Miami’s Institute of Contemporary Art brings the groundbreaking Japanese artist’s galaxy of pumpkins to the Design District from October 12, 2019 to January 31, 2020.

Simone Sutnick

Yayoi Kusama, All the Eternal Love I Have for the Pumpkins, detail, 2016
Yayoi Kusama's All the Eternal Love I Have for the Pumpkins, detail, 2016. Wood, mirror, plastic, acrylic, LED. Courtesy Ota Fine Arts, Tokyo/Singapore and Victoria Miro, London. © Yayoi Kusama.

To the Miamian, October means convenience stores overstocked on candy, early Halloween decorators, and maybe a slight lowering of the usually sweltering temperatures.

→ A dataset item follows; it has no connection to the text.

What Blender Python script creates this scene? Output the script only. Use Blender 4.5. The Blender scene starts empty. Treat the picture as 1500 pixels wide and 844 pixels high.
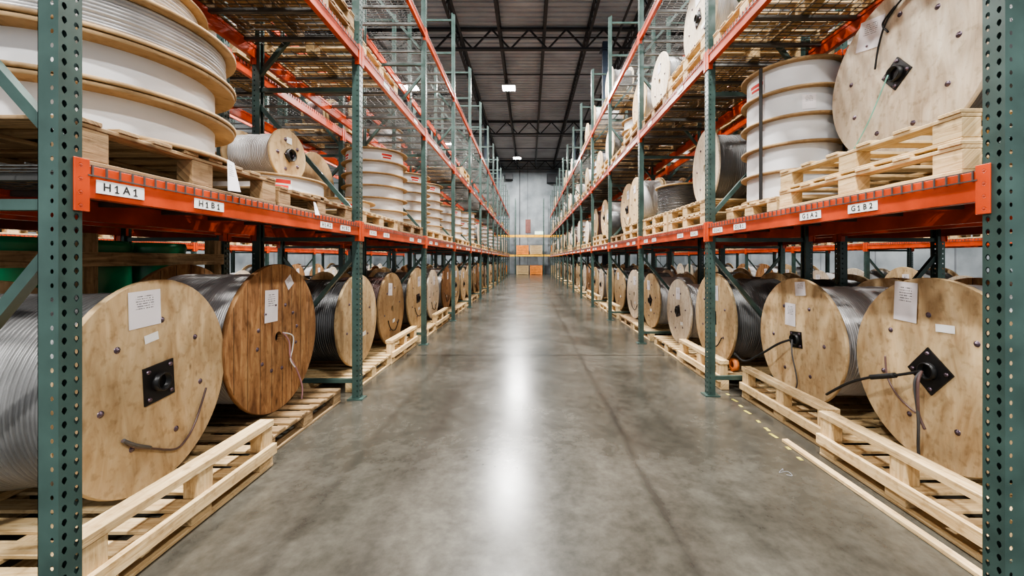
import bpy, bmesh, math, random
from mathutils import Vector, Matrix
random.seed(7)
S = bpy.context.scene
D = bpy.data
PI = math.pi
S.view_settings.look = 'AgX - Medium High Contrast'

# ---------------------------------------------------------------- materials
def newmat(name):
    m = D.materials.new(name); m.use_nodes = True
    nt = m.node_tree
    b = nt.nodes['Principled BSDF']
    return m, nt, b
def nd(nt, t, **kw):
    n = nt.nodes.new(t)
    for k, v in kw.items():
        if k.startswith('i_'):
            n.inputs[k[2:].replace('_', ' ')].default_value = v
        else: setattr(n, k, v)
    return n
def ramp(nt, stops):
    r = nt.nodes.new('ShaderNodeValToRGB')
    e = r.color_ramp.elements
    while len(e) < len(stops): e.new(0.5)
    for i, (p, c) in enumerate(stops):
        e[i].position = p; e[i].color = (c[0], c[1], c[2], 1)
    return r
def mixc(nt, fac, a, b, mode='MIX'):
    m = nt.nodes.new('ShaderNodeMix'); m.data_type = 'RGBA'; m.blend_type = mode
    for s, v in ((0, fac), (6, a), (7, b)):
        if hasattr(v, 'is_output'): nt.links.new(v, m.inputs[s])
        elif isinstance(v, (int, float)): m.inputs[s].default_value = v
        else: m.inputs[s].default_value = (v[0], v[1], v[2], 1)
    return m.outputs[2]
def mth(nt, op, a, b=None, clamp=False):
    m = nt.nodes.new('ShaderNodeMath'); m.operation = op; m.use_clamp = clamp
    for s, v in ((0, a), (1, b)):
        if v is None: continue
        if hasattr(v, 'is_output'): nt.links.new(v, m.inputs[s])
        else: m.inputs[s].default_value = v
    return m.outputs[0]

def wood(name, c1, c2, c3, knot=0.05, kscale=4.0, stretch=14.0, rough=0.75, planks=0, rnd=0.25):
    m, nt, b = newmat(name)
    tc = nd(nt, 'ShaderNodeTexCoord')
    mp = nd(nt, 'ShaderNodeMapping'); nt.links.new(tc.outputs['UV'], mp.inputs[0])
    mp.inputs['Scale'].default_value = (1.2, stretch, 1)
    oi = nd(nt, 'ShaderNodeObjectInfo')
    cmb = nd(nt, 'ShaderNodeCombineXYZ')
    nt.links.new(mth(nt, 'MULTIPLY', oi.outputs['Random'], 37.0), cmb.inputs[0])
    nt.links.new(mth(nt, 'MULTIPLY', oi.outputs['Random'], 91.0), cmb.inputs[1])
    nt.links.new(cmb.outputs[0], mp.inputs['Location'])
    n1 = nd(nt, 'ShaderNodeTexNoise'); n1.inputs['Scale'].default_value = 2.6
    n1.inputs['Detail'].default_value = 7; n1.inputs['Distortion'].default_value = 0.9
    n1.inputs['Roughness'].default_value = 0.62
    nt.links.new(mp.outputs[0], n1.inputs[0])
    r = ramp(nt, [(0.32, c1), (0.5, c2), (0.68, c3)])
    nt.links.new(n1.outputs[0], r.inputs[0])
    n2 = nd(nt, 'ShaderNodeTexNoise'); n2.inputs['Scale'].default_value = 1.7
    n2.inputs['Detail'].default_value = 4
    nt.links.new(tc.outputs['UV'], n2.inputs[0])
    r2 = ramp(nt, [(0.3, (0.72, 0.70, 0.67)), (0.7, (1.12, 1.11, 1.10))])
    nt.links.new(n2.outputs[0], r2.inputs[0])
    col = mixc(nt, 0.8, r.outputs[0], r2.outputs[0], 'MULTIPLY')
    n4 = nd(nt, 'ShaderNodeTexNoise'); n4.inputs['Scale'].default_value = 22; n4.inputs['Detail'].default_value = 5
    nt.links.new(tc.outputs['UV'], n4.inputs[0])
    r4 = ramp(nt, [(0.34, (0.70, 0.66, 0.60)), (0.46, (1, 1, 1))]); nt.links.new(n4.outputs[0], r4.inputs[0])
    col = mixc(nt, 0.7, col, r4.outputs[0], 'MULTIPLY')
    v = nd(nt, 'ShaderNodeTexVoronoi'); v.inputs['Scale'].default_value = kscale
    mp2 = nd(nt, 'ShaderNodeMapping'); nt.links.new(tc.outputs['UV'], mp2.inputs[0])
    nt.links.new(cmb.outputs[0], mp2.inputs['Location'])
    mp2.inputs['Scale'].default_value = (0.6, 1.2, 1)
    nt.links.new(mp2.outputs[0], v.inputs[0])
    k = mth(nt, 'SUBTRACT', 1.0, mth(nt, 'DIVIDE', v.outputs[0], knot * 2), True)
    col = mixc(nt, mth(nt, 'MULTIPLY', k, 0.9, True), col, (c1[0]*0.3, c1[1]*0.25, c1[2]*0.2))
    if planks:
        sep = nd(nt, 'ShaderNodeSeparateXYZ'); nt.links.new(tc.outputs['UV'], sep.inputs[0])
        f = mth(nt, 'FRACT', mth(nt, 'MULTIPLY', sep.outputs[1], planks))
        g = mth(nt, 'LESS_THAN', f, 0.05)
        col = mixc(nt, mth(nt, 'MULTIPLY', g, 0.8), col, (0.02, 0.012, 0.006))
    tone = mth(nt, 'ADD', 1.0 - rnd * 0.6, mth(nt, 'MULTIPLY', oi.outputs['Random'], rnd))
    cc = nd(nt, 'ShaderNodeCombineColor')
    for i in range(3): nt.links.new(tone, cc.inputs[i])
    col = mixc(nt, 1.0, col, cc.outputs[0], 'MULTIPLY')
    nt.links.new(col, b.inputs['Base Color'])
    b.inputs['Roughness'].default_value = rough
    bp = nd(nt, 'ShaderNodeBump'); bp.inputs['Strength'].default_value = 0.25
    bp.inputs['Distance'].default_value = 0.01
    nt.links.new(n1.outputs[0], bp.inputs['Height'])
    nt.links.new(bp.outputs[0], b.inputs['Normal'])
    return m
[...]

This year, fall brings a rare treat to the tropical city: an artist who continues to awe and delight, both in the market—fetching millions at auctions and several hundreds of thousands at fairs and galleries—and on social media, generating hours-long lines for a few precious, post-worthy minutes in her glistening mirrored environments. You guessed it—for the first time, the ICA Miami will host legendary artist Yayoi Kusama’s All the Eternal Love I Have for the Pumpkins (2016). True to its name and to the artist’s singular style, the installation is a step through the looking glass into a mirrored galaxy of Kusama’s own mind, taking form as an infinite field of spotted pumpkins.

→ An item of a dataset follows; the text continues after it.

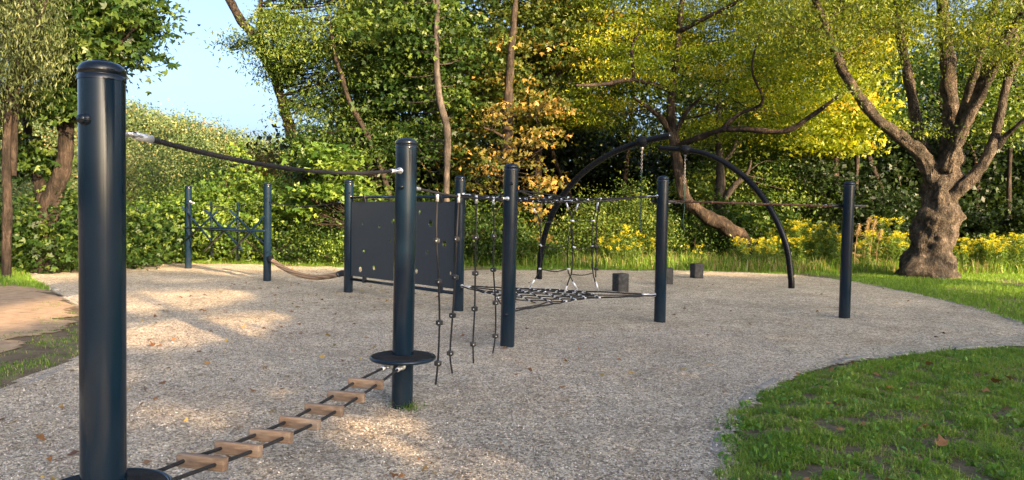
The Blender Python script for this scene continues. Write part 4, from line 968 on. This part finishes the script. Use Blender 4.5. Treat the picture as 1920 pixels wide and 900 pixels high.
# ------------------------------------------------------------------ two arches with ball joints and pendulum ropes
FL, FR = gp(1011, 523), gp(1484, 541)
AX = (FL + FR) / 2
TL, TR = at(1258, 253, 15.2), at(1237, 278, 18.3)
print('arch', FL, FR, TL, TR)
def arch(foot, tip, pts, ball_px, label, plabel, chain_px):
    t = thing('arch_pole', (foot.x, foot.y, 0), label, 'climbing arch', 'curved black arch poles')
    A_ = Vector((foot.x, foot.y, 0)); B_ = Vector((tip.x, tip.y, 0))
    C = [onplane(x, y, A_, B_) for x, y in pts]; C[0].z = -.1
    CC = catmull([tuple(p) for p in C], 10); m = MB()
    rr = np.full(len(CC), .067); m.tube(CC, rr, 28); m.build('curved_tube', TUBE, t, smooth=True)
    c = onplane(*ball_px, A_, B_); tg = (B_ - A_).normalized(); Mq = (tg + Vector((0, 0, .15))).to_track_quat('Z', 'Y').to_matrix()
    m = MB(); m.lathe([(.060, -.15), (.075, -.125), (.10, -.09), (.118, -.045), (.122, 0), (.118, .045), (.10, .09), (.075, .125), (.060, .15)], c, 32, Mq); m.build('ball_joint', TUBE, t, smooth=True)
    # pendulum
    tt = thing('pendulum_rope', (c.x, c.y, 0), plabel, 'rope', 'pendulum ropes under the arches')
    z0 = c.z - .115; z1 = at(chain_px[0], chain_px[1], c.y).z; z2 = at(chain_px[0], chain_px[2], c.y).z
    m = MB(); m.lathe([(0, .03), (.035, .025), (.04, -.02), (.022, -.06), (0, -.065)], (c.x, c.y, z0), 20); m.build('swivel', CHAIN, tt, smooth=True)
    m = MB(); z = z0 - .06; kq = 0
    while z > z1:
        e = Vector((1, 0, 0)) if kq % 2 else Vector((0, 1, 0))
        ringp = [Vector((c.x, c.y, z)) + e * (.016 * cos(a_)) + Vector((0, 0, .026 * sin(a_))) for a_ in np.linspace(0, 2 * pi, 13)]
        m.tube(ringp, .0055, 6, cap=False); z -= .04; kq += 1
    m.build('chain', CHAIN, tt, smooth=True)
    m = MB(); m.tube(catmull([(c.x, c.y, z1 + .02), (c.x + .01, c.y, (z1 + z2) / 2), (c.x - .012, c.y, z2 + .3), (c.x + .01, c.y, z2)], 6), .014, 10); m.build('rope', ROPE_GREEN, tt, smooth=True)
    m = MB(); m.tube([(c.x + .01, c.y, z2 + .06), (c.x + .01, c.y, z2 - .02)], .02, 12); m.build('rope_end', BLACK, tt, smooth=True)
arch(FL, TL, [(1011, 523), (1012, 500), (1016, 465), (1028, 420), (1048, 378), (1074, 343), (1108, 312), (1152, 285), (1204, 266), (1258, 254)], (1204, 266),
     'left black arch pole whose tip rises above the other arch', 'chain and rope pendulum hanging from the left arch joint', (1204, 322, 434))
arch(FR, TR, [(1484, 541), (1483, 520), (1475, 465), (1458, 418), (1430, 370), (1398, 334), (1362, 307), (1325, 289), (1285, 281), (1237, 278)], (1285, 281),
     'right black arch pole with its foot near the rightmost post', 'chain and rope pendulum hanging from the right arch joint', (1279, 345, 432))

# ------------------------------------------------------------------ segmented brown rail between the two right posts
t = thing('segmented_rail', (P8 + P9) / 2, 'thin brown segmented rope rail stretched level between the two right posts', 'rope rail')
zA, zB = onplane(1256, 377, P8, P9, -.11), onplane(1575, 387, P8, P9, -.11)
m = MB(); m.tube([zA, zB], .016, 12); m.build('rail_rope', BROWN, t, smooth=True)
m = MB()
n_ = 8
for j in range(1, n_ + 1):
    p = zA + (zB - zA) * (j / (n_ + .6)); dd = (zB - zA).normalized(); m = MB(); m.tube([p - dd * .022, p + dd * .022], .024, 12); m.build('collar_ring', BROWN, t, smooth=True)
for (x0, x1, y) in ((1222, 1266, 378), (1557, 1622, 386)):
    a_, b_ = onplane(x0, y, P8, P9, -.115), onplane(x1, y, P8, P9, -.115); c = (a_ + b_) / 2
    m = MB(); m.box(c, (b_ - a_).length, .05, .040, Matrix.Rotation(math.atan2((P9 - P8).y, (P9 - P8).x), 3, 'Z'), .008); m.build('clamp_bar', BLACK, t)
for (x0, x1, y) in ((1252, 1280, 379), (1570, 1600, 387), (1548, 1562, 386)):
    m = MB(); fitting(m, onplane(x0, y, P8, P9, -.155), onplane(x1, y, P8, P9, -.155), .014); m.build('end_fitting', SILVER, t, smooth=True)

# ------------------------------------------------------------------ three black step blocks
for (x, yb, lb) in ((1163, 547, 'black step block nearest, left of the net corner post'), (1248, 533, 'black step block half hidden by the net corner post'), (1306, 522, 'black step block farthest back, near the grass edge')):
    p = gp(x, yb); h_ = .37; bm = bmesh.new(); bmesh.ops.create_cube(bm, size=1)
    for v in bm.verts: v.co = Vector((v.co.x * .25, v.co.y * .25, (v.co.z + .5) * (h_ + .1) - .1))
    bmesh.ops.bevel(bm, geom=list(bm.edges), offset=.032, segments=3, affect='EDGES', profile=.6)
    me = bpy.data.meshes.new('step_block'); bm.to_mesh(me); bm.free(); me.materials.append(BLOCK)
    for f in me.polygons: f.use_smooth = False
    o = bpy.data.objects.new('step_block', me); COL.objects.link(o); o.location = (p.x, p.y, 0); o.rotation_euler.z = random.uniform(.2, .5)
    tag(o, lb, 'step block', 'black step blocks')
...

All the Eternal Love I Have for the Pumpkins, a marriage of Kusama’s iconic gourd motif and her renowned infinity mirror rooms, was one of the first artworks of its kind following the seminal installation Mirror Room (Pumpkin) for the Japanese Pavilion at the 1993 Venice Biennial. Not just for seasoned art aficionados, this installation can serve as a crash course introduction to Kusama for the art world newcomer. What better way to understand the artist’s universe than physically walking into it? “Kusama’s work has made art accessible in radical new ways,” says ICA Miami Artistic Director Alex Gartenfeld. “We are proud to present All the Eternal Love I Have for the Pumpkins, as this will be the first time one of Kusama’s signature immersive installations can be viewed by the public in Miami.”

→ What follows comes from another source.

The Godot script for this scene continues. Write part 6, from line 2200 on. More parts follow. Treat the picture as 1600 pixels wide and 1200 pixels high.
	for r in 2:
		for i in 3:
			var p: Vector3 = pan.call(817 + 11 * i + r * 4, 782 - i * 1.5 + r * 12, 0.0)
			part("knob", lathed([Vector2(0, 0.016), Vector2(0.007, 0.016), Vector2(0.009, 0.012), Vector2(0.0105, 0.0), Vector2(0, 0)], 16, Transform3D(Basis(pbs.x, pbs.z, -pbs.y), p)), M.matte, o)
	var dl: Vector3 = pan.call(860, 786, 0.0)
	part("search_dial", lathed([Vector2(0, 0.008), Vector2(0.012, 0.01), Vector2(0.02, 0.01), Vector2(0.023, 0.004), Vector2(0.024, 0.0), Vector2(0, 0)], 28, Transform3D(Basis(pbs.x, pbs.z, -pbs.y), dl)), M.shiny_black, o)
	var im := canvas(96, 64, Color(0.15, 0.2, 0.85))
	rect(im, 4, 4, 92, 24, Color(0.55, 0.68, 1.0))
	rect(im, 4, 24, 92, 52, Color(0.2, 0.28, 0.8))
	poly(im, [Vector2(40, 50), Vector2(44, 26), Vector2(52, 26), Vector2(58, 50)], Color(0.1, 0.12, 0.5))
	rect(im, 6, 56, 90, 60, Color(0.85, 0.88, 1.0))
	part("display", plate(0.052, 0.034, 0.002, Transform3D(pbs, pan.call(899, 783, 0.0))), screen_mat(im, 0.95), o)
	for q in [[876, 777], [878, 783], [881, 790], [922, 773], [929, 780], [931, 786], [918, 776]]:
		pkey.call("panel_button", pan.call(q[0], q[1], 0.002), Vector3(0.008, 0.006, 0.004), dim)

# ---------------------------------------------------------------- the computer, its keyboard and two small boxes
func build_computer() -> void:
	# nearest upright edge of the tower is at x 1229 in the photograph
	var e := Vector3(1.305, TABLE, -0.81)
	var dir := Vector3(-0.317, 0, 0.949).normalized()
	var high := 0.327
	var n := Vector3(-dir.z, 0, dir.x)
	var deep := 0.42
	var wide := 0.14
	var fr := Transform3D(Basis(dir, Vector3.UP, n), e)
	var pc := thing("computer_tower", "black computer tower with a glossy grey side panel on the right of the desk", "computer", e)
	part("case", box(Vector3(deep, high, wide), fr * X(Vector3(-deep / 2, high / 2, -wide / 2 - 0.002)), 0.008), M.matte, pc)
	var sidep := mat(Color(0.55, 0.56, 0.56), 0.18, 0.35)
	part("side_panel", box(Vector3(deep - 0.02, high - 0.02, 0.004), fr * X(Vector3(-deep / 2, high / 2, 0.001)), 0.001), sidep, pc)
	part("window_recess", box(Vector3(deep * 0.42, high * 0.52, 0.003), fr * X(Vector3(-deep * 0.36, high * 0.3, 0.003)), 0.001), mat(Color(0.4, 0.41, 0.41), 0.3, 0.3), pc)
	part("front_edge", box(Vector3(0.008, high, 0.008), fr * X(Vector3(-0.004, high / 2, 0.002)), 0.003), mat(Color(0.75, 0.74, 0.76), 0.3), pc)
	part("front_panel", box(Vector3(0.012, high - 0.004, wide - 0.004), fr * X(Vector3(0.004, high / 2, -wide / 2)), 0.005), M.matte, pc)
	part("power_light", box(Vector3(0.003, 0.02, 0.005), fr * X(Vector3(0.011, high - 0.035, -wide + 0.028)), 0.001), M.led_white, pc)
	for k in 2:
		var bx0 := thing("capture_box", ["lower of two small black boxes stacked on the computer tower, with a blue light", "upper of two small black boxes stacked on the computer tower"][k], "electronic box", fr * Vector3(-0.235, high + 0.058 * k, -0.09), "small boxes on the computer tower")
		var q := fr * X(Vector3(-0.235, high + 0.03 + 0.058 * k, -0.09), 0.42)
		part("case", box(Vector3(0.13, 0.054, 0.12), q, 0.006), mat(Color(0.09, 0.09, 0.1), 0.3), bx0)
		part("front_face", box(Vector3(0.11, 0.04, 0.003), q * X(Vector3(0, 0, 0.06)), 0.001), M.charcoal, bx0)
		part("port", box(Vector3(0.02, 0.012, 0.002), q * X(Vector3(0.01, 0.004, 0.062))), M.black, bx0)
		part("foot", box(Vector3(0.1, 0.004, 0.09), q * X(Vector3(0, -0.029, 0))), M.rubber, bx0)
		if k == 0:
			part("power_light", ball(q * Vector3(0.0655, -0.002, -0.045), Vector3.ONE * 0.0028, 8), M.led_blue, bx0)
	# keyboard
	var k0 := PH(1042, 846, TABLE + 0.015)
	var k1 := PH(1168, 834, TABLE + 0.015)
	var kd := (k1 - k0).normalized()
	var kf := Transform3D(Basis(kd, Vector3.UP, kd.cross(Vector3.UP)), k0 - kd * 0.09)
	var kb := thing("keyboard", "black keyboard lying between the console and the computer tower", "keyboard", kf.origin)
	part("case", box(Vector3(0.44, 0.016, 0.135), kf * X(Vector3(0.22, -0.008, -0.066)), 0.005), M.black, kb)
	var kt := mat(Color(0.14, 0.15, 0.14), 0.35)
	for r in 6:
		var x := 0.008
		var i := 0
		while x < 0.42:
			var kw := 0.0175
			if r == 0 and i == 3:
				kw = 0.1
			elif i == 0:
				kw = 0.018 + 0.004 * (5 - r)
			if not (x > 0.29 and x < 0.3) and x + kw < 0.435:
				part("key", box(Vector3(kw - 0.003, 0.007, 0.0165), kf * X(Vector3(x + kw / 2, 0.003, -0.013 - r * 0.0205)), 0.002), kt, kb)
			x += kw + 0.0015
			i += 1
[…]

The work’s arrival in Miami is a testament to Kusama’s place in art history and the global reach her work has wrought. For those familiar with Kusama’s story and the rather infuriating under-recognition of her innovations in the 1950s and ‘60s, ICA’s endeavor to make All the Eternal Love I Have for the Pumpkins accessible to the public—through free access on Thursdays along with educational programming for students—helps ensure that the artist’s brilliance won’t be neglected in the future. You may want to get in line now.